All of the statements that are a part of the financial statement have their purpose and play an irreplaceable role in providing information which cannot be gained from other statements. For example the profit and loss statement provides more detail on one single line in the balance sheet, namely the economic result for the current period.

So what additional information can be found in the cash flow statement? Firstly, its undisputable advantage is that the information it contains is not influenced by the management like for example the time for depreciations of fixed assets is, or the creation of correctional entries in the profit and loss statement. The cash flow statement basically summarizes transfers made on bank accounts of the accounting entity and analyzes the difference between the initial and final account balance (from the balance sheet) and provides details on where the accounting entity made the money and where the money was spent and for what. The cash flow statement consists of three parts: operational, investment, and financial activities.

The part concerned with operational activities includes cash flow linked to the main activity of the accounting entity – income from sale of services, products, or goods, and expenses linked to the realization of these sales (purchases of supplies, employee salaries, payments to service provides etc.).

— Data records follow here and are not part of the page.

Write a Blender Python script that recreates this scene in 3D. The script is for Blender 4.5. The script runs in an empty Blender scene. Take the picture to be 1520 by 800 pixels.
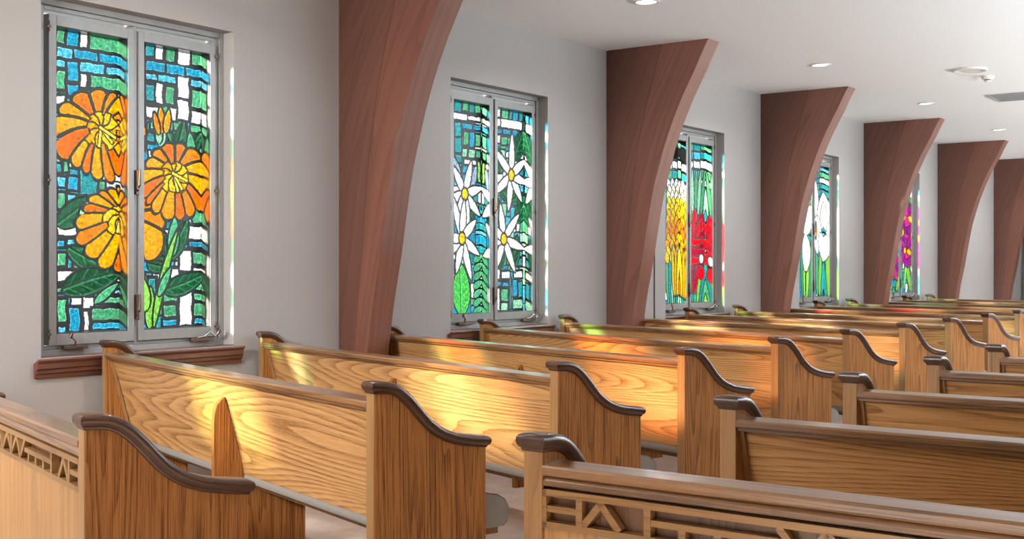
import bpy, bmesh, math, random
import numpy as np
random.seed(7)
C = bpy.context.scene.collection
PI = math.pi

# ------------------------------------------------------------------ helpers
class MB:
    """Collects shapes, then links them as one mesh object."""
    def __init__(self): self.v=[]; self.f=[]; self.uv=None
    def add(self, vs, fs):
        b=len(self.v); self.v+= [tuple(p) for p in vs]; self.f+=[tuple(b+i for i in f) for f in fs]; return self
    def box(self, x0,x1,y0,y1,z0,z1):
        return self.add([(x0,y0,z0),(x1,y0,z0),(x1,y1,z0),(x0,y1,z0),(x0,y0,z1),(x1,y0,z1),(x1,y1,z1),(x0,y1,z1)],
            [(0,3,2,1),(4,5,6,7),(0,1,5,4),(1,2,6,5),(2,3,7,6),(3,0,4,7)])
    def prism_x(self, prof, x0, x1):
        """prof: list of (y,z), extruded along x"""
        n=len(prof); vs=[(x0,y,z) for y,z in prof]+[(x1,y,z) for y,z in prof]
        fs=[(i,(i+1)%n,n+(i+1)%n,n+i) for i in range(n)]
        fs+= [tuple(range(n-1,-1,-1)), tuple(range(n,2*n))]
        return self.add(vs,fs)
    def bar(self, p, q, w, d0, d1):
        """flat bar in the xz plane from p to q, width w, y from d0 to d1"""
        dx,dz=q[0]-p[0],q[1]-p[1]; l=math.hypot(dx,dz); nx,nz=-dz/l*w/2,dx/l*w/2
        c=[(p[0]+nx,p[1]+nz),(p[0]-nx,p[1]-nz),(q[0]-nx,q[1]-nz),(q[0]+nx,q[1]+nz)]
        vs=[(x,d0,z) for x,z in c]+[(x,d1,z) for x,z in c]
        return self.add(vs,[(0,1,2,3),(7,6,5,4),(0,4,5,1),(1,5,6,2),(2,6,7,3),(3,7,4,0)])
    def tube(self, pts, r, n=10):
        rings=[]
        for i,p in enumerate(pts):
            a=pts[max(i-1,0)]; b=pts[min(i+1,len(pts)-1)]
            t=np.array(b,float)-np.array(a,float); t/= (np.linalg.norm(t)+1e-9)
            up=np.array((0,0,1.)) if abs(t[2])<.9 else np.array((1.,0,0))
            s=np.cross(t,up); s/=np.linalg.norm(s); u=np.cross(s,t)
            rr=r[i] if isinstance(r,(list,tuple)) else r
            rings.append([tuple(np.array(p)+rr*(math.cos(2*PI*k/n)*s+math.sin(2*PI*k/n)*u)) for k in range(n)])
        vs=[q for g in rings for q in g]; fs=[]
        for i in range(len(rings)-1):
            for k in range(n): fs.append((i*n+k,i*n+(k+1)%n,(i+1)*n+(k+1)%n,(i+1)*n+k))
        fs.append(tuple(range(n-1,-1,-1))); fs.append(tuple((len(rings)-1)*n+k for k in range(n)))
        return self.add(vs,fs)
    def lathe(self, prof, n=40, c=(0,0,0)):
        """prof: (r,z) from bottom to top around z"""
        vs=[];fs=[];m=len(prof)
        for r,z in prof:
            for k in range(n): vs.append((c[0]+r*math.cos(2*PI*k/n),c[1]+r*math.sin(2*PI*k/n),c[2]+z))
        for i in range(m-1):
            for k in range(n): fs.append((i*n+k,i*n+(k+1)%n,(i+1)*n+(k+1)%n,(i+1)*n+k))
        fs.append(tuple(range(n-1,-1,-1))); fs.append(tuple((m-1)*n+k for k in range(n)))
        return self.add(vs,fs)
    def build(self, name, mat, parent=None, bevel=0, smooth=None, segs=2):
        me=bpy.data.meshes.new(name); me.from_pydata(self.v,[],self.f); me.update()
        bm=bmesh.new(); bm.from_mesh(me); bmesh.ops.recalc_face_normals(bm,faces=bm.faces); bm.to_mesh(me); bm.free()
        me.materials.append(mat)
        if smooth:
            me.polygons.foreach_set('use_smooth',[True]*len(me.polygons)); me.set_sharp_from_angle(angle=math.radians(smooth))
        o=bpy.data.objects.new(name,me); C.objects.link(o)
        if parent: o.parent=parent
        if bevel:
            b=o.modifiers.new('bevel','BEVEL'); b.width=bevel; b.segments=segs; b.limit_method='ANGLE'; b.angle_limit=math.radians(40)
        return o

def tag(o,label=None,cat=None,group=None,kind=None):
    if label: o['label']=label
    if cat: o['category']=cat
    if group: o['group']=group
    if kind: o['kind']=kind
    return o
def empty(name,loc=(0,0,0),rz=0,**k):
    o=bpy.data.objects.new(name,None); o.empty_display_size=.1; C.objects.link(o)
    o.location=loc; o.rotation_euler=(0,0,rz); return tag(o,**k)
def copy_tree(o,parent=None):
    c=o.copy(); C.objects.link(c); c.parent=parent
    for ch in [x for x in bpy.data.objects if x.parent is o]: copy_tree(ch,c)
    return c

# ------------------------------------------------------------------ materials
def mat(name):
    m=bpy.data.materials.new(name); m.use_nodes=True; nt=m.node_tree
    return m,nt,nt.nodes['Principled BSDF']
def N(nt,t,**k):
    n=nt.nodes.new(t)
    for a,b in k.items():
        if a.startswith('i_'): n.inputs[a[2:].replace('_',' ')].default_value=b
        else: setattr(n,a,b)
    return n
def mathn(nt,op,a,b=None,clamp=False):
    n=nt.nodes.new('ShaderNodeMath'); n.operation=op; n.use_clamp=clamp
    for i,x in enumerate((a,b)):
        if x is None: continue
        if isinstance(x,(int,float)): n.inputs[i].default_value=x
        else: nt.links.new(x,n.inputs[i])
    return n.outputs[0]
def ramp(nt,src,stops):
    r=nt.nodes.new('ShaderNodeValToRGB'); e=r.color_ramp.elements
    while len(e)<len(stops): e.new(.5)
    for i,(p,c) in enumerate(stops): e[i].position=p; e[i].color=(*c,1)
    nt.links.new(src,r.inputs[0]); return r.outputs[0]
def mixc(nt,f,a,b,mode='MIX'):
    m=nt.nodes.new('ShaderNodeMix'); m.data_type='RGBA'; m.blend_type=mode
    for i,x in ((0,f),(6,a),(7,b)):
        if isinstance(x,(int,float)): m.inputs[i].default_value=x
        elif isinstance(x,tuple): m.inputs[i].default_value=(*x,1)
        else: nt.links.new(x,m.inputs[i])
    return m.outputs[2]

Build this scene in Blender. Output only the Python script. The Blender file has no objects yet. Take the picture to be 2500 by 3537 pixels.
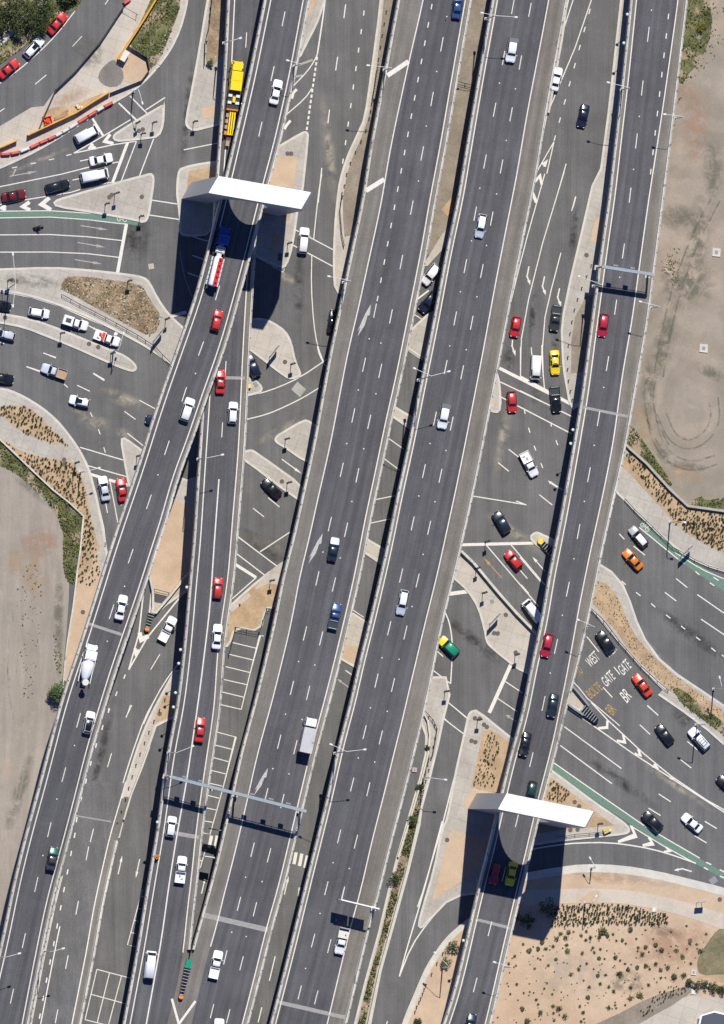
import bpy, bmesh, math, random
from mathutils import Vector, Matrix
from mathutils.geometry import tessellate_polygon
random.seed(11)
SC = bpy.context.scene
COL = SC.collection
S = 18.5                      # photo pixels per metre on the ground
W0, H0 = 2500.0, 3537.0
K = 700.0 / 1623.0            # survey sheets: 700 px of the photo over 1623 units
# ------------------------------------------------------------------ camera
LEAN = (0.169, 0.0167)
CAM_D = 3000.0
_d = Vector((-LEAN[0], -LEAN[1], 1.0)).normalized()
CAM = _d * CAM_D
FW = (-CAM).normalized()
UP = (Vector((0, 1, 0)) - FW * FW.y).normalized()
RT = FW.cross(UP)
cam = bpy.data.cameras.new("camera"); camo = bpy.data.objects.new("camera", cam)
COL.objects.link(camo)
camo.matrix_world = Matrix.Translation(CAM) @ Matrix((RT, UP, -FW)).transposed().to_4x4()
cam.sensor_fit = 'VERTICAL'; cam.sensor_height = 36.0
cam.lens = 36.0 * CAM_D / (H0 / S)
cam.clip_start = 100.0; cam.clip_end = 20000.0
SC.camera = camo


def P(px, py, z=0.0):
    """point of the place at height z seen at photo pixel (px, py)"""
    d = FW + RT * ((px - W0 / 2) / S / CAM_D) + UP * ((H0 / 2 - py) / S / CAM_D)
    t = (z - CAM.z) / d.z
    return CAM + d * t


OX = (0, 600, 1200, 1800); OY = (0, 600, 1200, 1800, 2400, 2837)


def T(code, s):
    """survey sheet coordinates -> photo pixels"""
    ox, oy = OX[int(code[0])], OY[int(code[1])]
    out = []
    for w in s.split():
        a, b = w.split(',')
        out.append((ox + float(a) * K, oy + float(b) * K))
    return out


# ------------------------------------------------------------------ objects
def tag(o, label=None, cat=None, group=None, kind=None):
    if label: o['label'] = label
    if cat: o['category'] = cat
    if group: o['group'] = group
    if kind: o['kind'] = kind
    return o


def link(name, me, parent=None, loc=None):
    o = bpy.data.objects.new(name, me); COL.objects.link(o)
    if parent is not None: o.parent = parent
    if loc is not None: o.location = loc
    return o


def empty(name, loc, rz=0.0, label=None, cat=None, group=None):
    o = bpy.data.objects.new(name, None); COL.objects.link(o)
    o.location = loc; o.rotation_euler = (0, 0, rz); o.empty_display_size = 0.3
    return tag(o, label, cat, group)


class MB:
    """collects faces of ONE mesh"""
    def __init__(s): s.v = []; s.f = []; s.m = []; s.uv = {}
    def add(s, vs, fs, m=0):
        n = len(s.v); s.v += [tuple(v) for v in vs]
        for f in fs: s.f.append(tuple(i + n for i in f)); s.m.append(m)
        return s
    def box(s, c, size, rz=0.0, m=0, taper=1.0, rx=0.0):
        x, y, z = (q / 2 for q in size)
        pts = [(-x, -y, -z), (x, -y, -z), (x, y, -z), (-x, y, -z),
               (-x * taper, -y * taper, z), (x * taper, -y * taper, z), (x * taper, y * taper, z), (-x * taper, y * taper, z)]
        R = Matrix.Rotation(rz, 3, 'Z') @ Matrix.Rotation(rx, 3, 'X')
        s.add([R @ Vector(p) + Vector(c) for p in pts],
              [(3, 2, 1, 0), (4, 5, 6, 7), (0, 1, 5, 4), (1, 2, 6, 5), (2, 3, 7, 6), (3, 0, 4, 7)], m)
        return s
    def tube(s, a, b, r, r2=None, n=8, m=0, cap=True):
        a, b = Vector(a), Vector(b); r2 = r if r2 is None else r2
        d = (b - a).normalized(); q = d.to_track_quat('Z', 'Y').to_matrix()
        vs = []
        for i in range(n):
            an = 2 * math.pi * i / n; e = q @ Vector((math.cos(an), math.sin(an), 0))
            vs.append(a + e * r); vs.append(b + e * r2)
        fs = [(2 * i, 2 * ((i + 1) % n), 2 * ((i + 1) % n) + 1, 2 * i + 1) for i in range(n)]
        if cap: fs += [tuple(range(2 * n - 2, -1, -2)), tuple(range(1, 2 * n, 2))]
        return s.add(vs, fs, m)
    def lathe(s, c, prof, n=12, m=0, axis='Z'):
        """prof: (radius, height) list"""
        vs = []
        for r, h in prof:
            for i in range(n):
                an = 2 * math.pi * i / n; p = (r * math.cos(an), r * math.sin(an), h)
                if axis == 'X': p = (p[2], p[0], p[1])
                if axis == 'Y': p = (p[0], p[2], p[1])
                vs.append(Vector(p) + Vector(c))
        fs = []
        for j in range(len(prof) - 1):
            for i in range(n):
                k = (i + 1) % n
                fs.append((j * n + i, j * n + k, j * n + n + k, j * n + n + i))
        fs += [tuple(range(n - 1, -1, -1)), tuple(range((len(prof) - 1) * n, len(prof) * n))]
        return s.add(vs, fs, m)
    def mesh(s, name, mats, smooth=False):
        me = bpy.data.meshes.new(name); me.from_pydata(s.v, [], s.f)
        for m in (mats if isinstance(mats, (list, tuple)) else [mats]): me.materials.append(m)
        me.polygons.foreach_set('material_index', s.m)
        if smooth:
            me.polygons.foreach_set('use_smooth', [True] * len(me.polygons))
        if s.uv:
            uvl = me.uv_layers.new(name='UVMap')
            for lp in me.loops:
                uvl.data[lp.index].uv = s.uv.get(lp.vertex_index, (0, 0))
        me.update()
        return me
    def build(s, name, mats, parent=None, loc=None, smooth=False):
        return link(name, s.mesh(name, mats, smooth), parent, loc)


def fixn(me):
    bm = bmesh.new(); bm.from_mesh(me); bmesh.ops.recalc_face_normals(bm, faces=bm.faces); bm.to_mesh(me); bm.free()
    return me


# ------------------------------------------------------------------ materials
MT = {}


def srgb(r, g, b):
    f = lambda c: (c / 255 / 12.92) if c / 255 <= 0.04045 else ((c / 255 + 0.055) / 1.055) ** 2.4
    return (f(r), f(g), f(b))


def nmat(name):
    m = bpy.data.materials.new(name); m.use_nodes = True
    nt = m.node_tree; nt.nodes.clear()
    out = nt.nodes.new('ShaderNodeOutputMaterial'); b = nt.nodes.new('ShaderNodeBsdfPrincipled')
    nt.links.new(b.outputs[0], out.inputs[0])
    MT[name] = m
    return m, nt, b


def noise(nt, co, scale, detail=4, rough=0.6, sc3=None, rot=0.0, dist=0.0):
    mp = nt.nodes.new('ShaderNodeMapping')
    mp.inputs['Scale'].default_value = sc3 or (1, 1, 1); mp.inputs['Rotation'].default_value = (0, 0, rot)
    nt.links.new(co, mp.inputs['Vector'])
    n = nt.nodes.new('ShaderNodeTexNoise'); n.inputs['Scale'].default_value = scale
    n.inputs['Detail'].default_value = detail; n.inputs['Roughness'].default_value = rough
    n.inputs['Distortion'].default_value = dist
    nt.links.new(mp.outputs[0], n.inputs['Vector'])
    return n.outputs['Fac']


def ramp(nt, fac, stops):
    r = nt.nodes.new('ShaderNodeValToRGB'); e = r.color_ramp.elements
    while len(e) < len(stops): e.new(0.5)
    for q, (p, c) in zip(e, stops): q.position = p; q.color = (c[0], c[1], c[2], 1) if isinstance(c, (tuple, list)) else (c, c, c, 1)
    nt.links.new(fac, r.inputs[0])
    return r.outputs[0]


def mix(nt, a, b, fac, mode='MIX'):
    m = nt.nodes.new('ShaderNodeMix'); m.data_type = 'RGBA'; m.blend_type = mode
    for i, v in ((6, a), (7, b), (0, fac)):
        if hasattr(v, 'is_linked'): nt.links.new(v, m.inputs[i])
        elif isinstance(v, (int, float)): m.inputs[i].default_value = float(v) if i == 0 else (v, v, v, 1)
        else: m.inputs[i].default_value = (v[0], v[1], v[2], 1)
    return m.outputs[2]


def coords(nt, kind='Object'):
    return nt.nodes.new('ShaderNodeTexCoord').outputs[kind]


def ground_mat(name, c1, c2, big=0.06, fine=2.5, amt=0.25, rough=0.95, extra=None, spots=None):
    m, nt, b = nmat(name); co = coords(nt)
    col = ramp(nt, noise(nt, co, big, 5, 0.62, dist=0.4), [(0.32, c1), (0.68, c2)])
    f = ramp(nt, noise(nt, co, fine, 4, 0.75), [(0.25, 1 - amt), (0.75, 1 + amt)])
    col = mix(nt, col, f, 1.0, 'MULTIPLY')
    f2 = ramp(nt, noise(nt, co, 0.35, 5, 0.6), [(0.3, 1 - amt * .6), (0.7, 1 + amt * .5)])
    col = mix(nt, col, f2, 1.0, 'MULTIPLY')
    if spots:
        k = ramp(nt, noise(nt, co, spots[0], 3, 0.5), [(spots[1], 0), (spots[1] + 0.06, 1)])
        col = mix(nt, col, spots[2], k)
    if extra: col = extra(nt, co, col)
    nt.links.new(col, b.inputs['Base Color']); b.inputs['Roughness'].default_value = rough
    b.inputs['Specular IOR Level'].default_value = 0.2
    return m


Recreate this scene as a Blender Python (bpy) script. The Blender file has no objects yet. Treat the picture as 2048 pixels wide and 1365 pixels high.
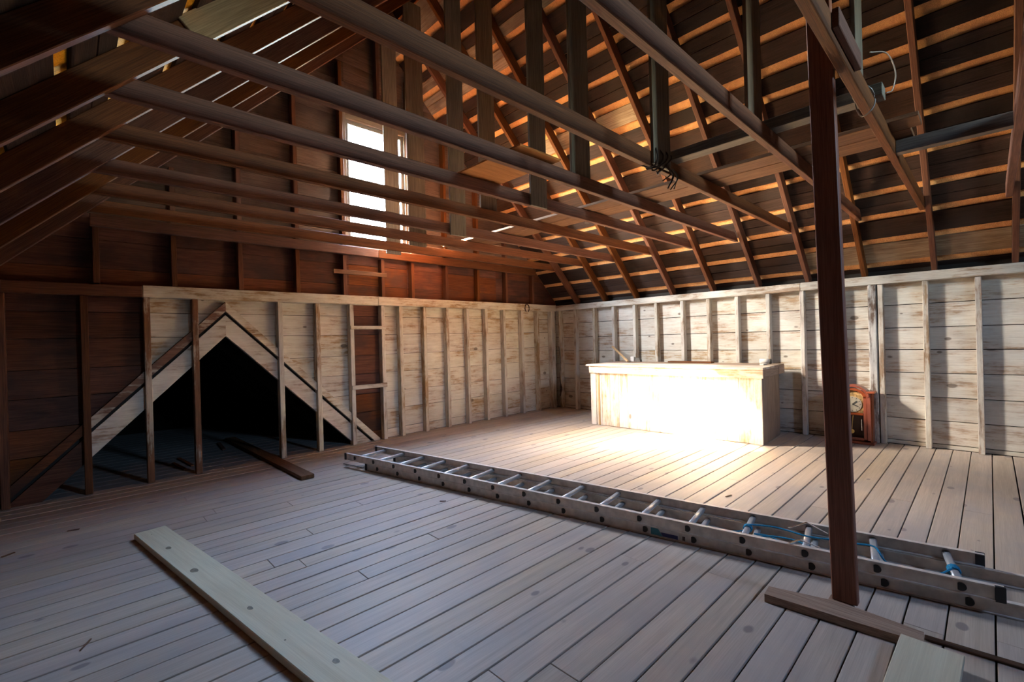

In practice, it is often quite difficult to acquire this information and that’s why the operational part of the cash flow statement is regularly compiled indirectly, that means that before tax deduction, sales are reduced of items that are of a non-monetary nature or are not part of the operational activity.

In the investment part we can find cash flow related to sales and purchases of fixed assets.

And finally, the financial activities include cash flow related to drawdowns and payments of credit, decrease or increase of the capital, and profit-sharing payments.

How can one interpret information included in this kind of a statement? From a long-term point of view, a company that is doing well should show positive cash flow in the operational part and the money made should be invested further which creates negative cash flow in the investment part. If an accounting entity generates negative cash flow in the operational activities part and at the same time positive cash flow in the investment activities part, it means that lack of operational finances is being saved by sales of assets. This situation is obviously not a long-term solution and information like this cannot be seen neither in the balance sheet, nor in the profit and loss statement, especially if it is purposely compiled in segments.